[Rameau Suite uit Castor et Pollux, Reger Sinfonietta (2 delen), Grieg Pianoconcert (soliste Myra Hess) o.l.v. Evert Cornelis] (Concertgebouw)
Nog onlangs merkte ik op, dat de muziek der Fransche klassieke periode volkomen ontbrak op de programma's van het Concertgebouw, in tegenstelling tot de Duitsche, welke er heerscht met een haar geheel waardig automatisme, en zoo ik eenige reden had om te gelooven, dat ik niet alle woorden ‘in het zand schreef, wanneer de Noordenwind waait’ (ik heb die reden echter niet) zou het schijnen, dat Evert Cornelis aan die opmerking eenige aandacht gaf. Maar laten wij 't er voor houden, dat het pure toeval de suite ‘Castor et Pollux’, van Rameau, op het programma bracht.
Zij heeft er de hoorders zonder twijfel aan herinnerd, dat een hemelsbreed verschil bestaat tusschen een Fransche en een Duitsche Gavotte, een Fransch Menuet en een Duitsch; dat er aan de rythmiek van de Fransche dansen veel geestiger en fijnere bewegingen, veel teerdere nuances ten grondslag liggen dan aan de Duitsche. Zij heeft hen misschien doen inzien hoeveel tijd, geld en goed humeur er wordt zoek gemaakt aan de duizend Duitsche cantoren, wier werken van alle dorpskerk-zolders zijn opgezocht, uitgegeven en, nota bene! gewaardeerd en gespeeld. Ik zou met 't oog op de tallooze Duitsche archeologen der vorige eeuw, het lot wel eens willen kennen der bibliotheken van Atrecht, Lens, Kamerrijk, Douai en het overige Noord-Frankrijk, het geboorteland der middeleeuwsche muziek, waar zoovele onuitgegeven, kostbare manuscripten al maanden de oorlogsvlammen riskeeren!
Tusschen Rameau's suite, waarin al de bekoorlijkheid en poëzie ontluiken van het oud-Fransche volkslied, en Debussy kan men onmiddellijk verbindingslijnen trekken, eveneens tusschen Rameau en Mahler, Rameau en Grieg, doch tusschen Rameau en Reger, Rameau en Bossi bestaan geen contacten. Cornelis introduceerde van Reger twee deelen uit de ‘Sinfonietta’ (Larghetto en Allegro), en welke enkele jaren geleden plotseling beroemd werd. Het langzame stuk, eene weeke phantasie, vol opera-lyriek en gezwollenheid, heeft nog enkele duldbare eigenschappen, het tweede evenwel behoort niet tot de muziek.

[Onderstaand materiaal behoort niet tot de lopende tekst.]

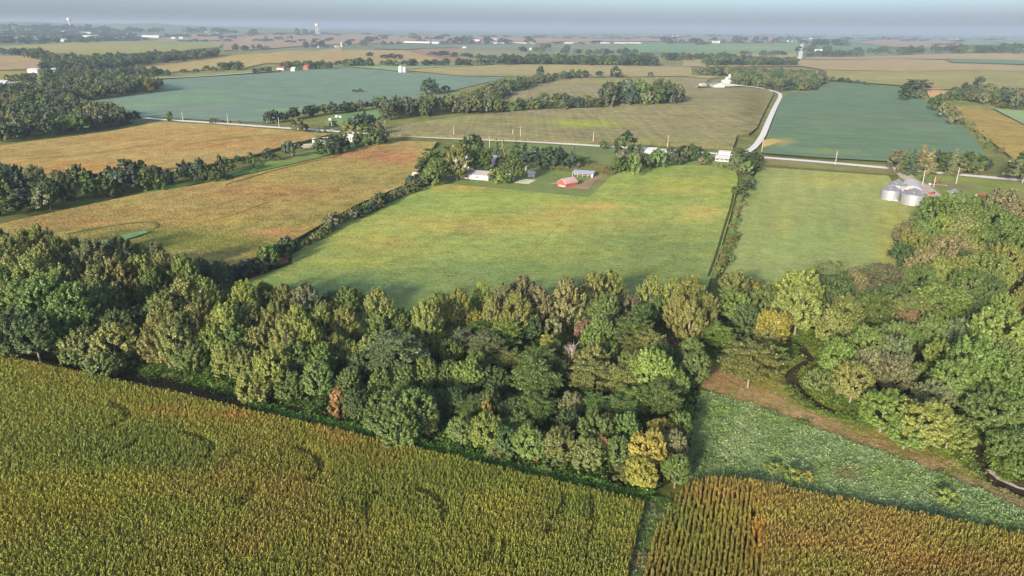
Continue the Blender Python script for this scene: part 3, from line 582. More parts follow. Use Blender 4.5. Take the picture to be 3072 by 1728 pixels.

Het is niet noodig om daarover philosophische overwegingen te schrijven. Iemand, die tusschen al dat gorgelende gepolyphoniseer zulk een kinderachtige trompet-partij schrijft is niet eens volledig vakman. Elke noot dezer finale is de onbedriegelijkste pseudo-muziek en wanneer er nog een greintje oprechtheid leefde in een groot-steedsch publiek, dat op zijne beurt misleid wordt door de kortzichtige pers, dan zou men zich minder beleefd van dit boerenbedrog afwenden dan heden geschiedde.
Deze ‘Sinfonietta’ is buitengewoon koel ontvangen en wanneer we morgen in de dagbladen lezen, dat de geniale Reger over honderd jaar eerst populair zal worden, kunnen wij ons allen troosten met deze critiek. Max Reger populair? Après nous ce déluge!
Evert Cornelis dirigeerde nog de zeer lange variaties van Enrico Bossi en alles werd voortreffelijk door het orkest gespeeld. Ik kan echter niet verbergen, dat Myra Hess met Grieg's piano-concert een groote verademing bracht. Het klonk niet zeer gewichtig of onbegrijpelijk, doch deze muziek ten minste is geen leugen.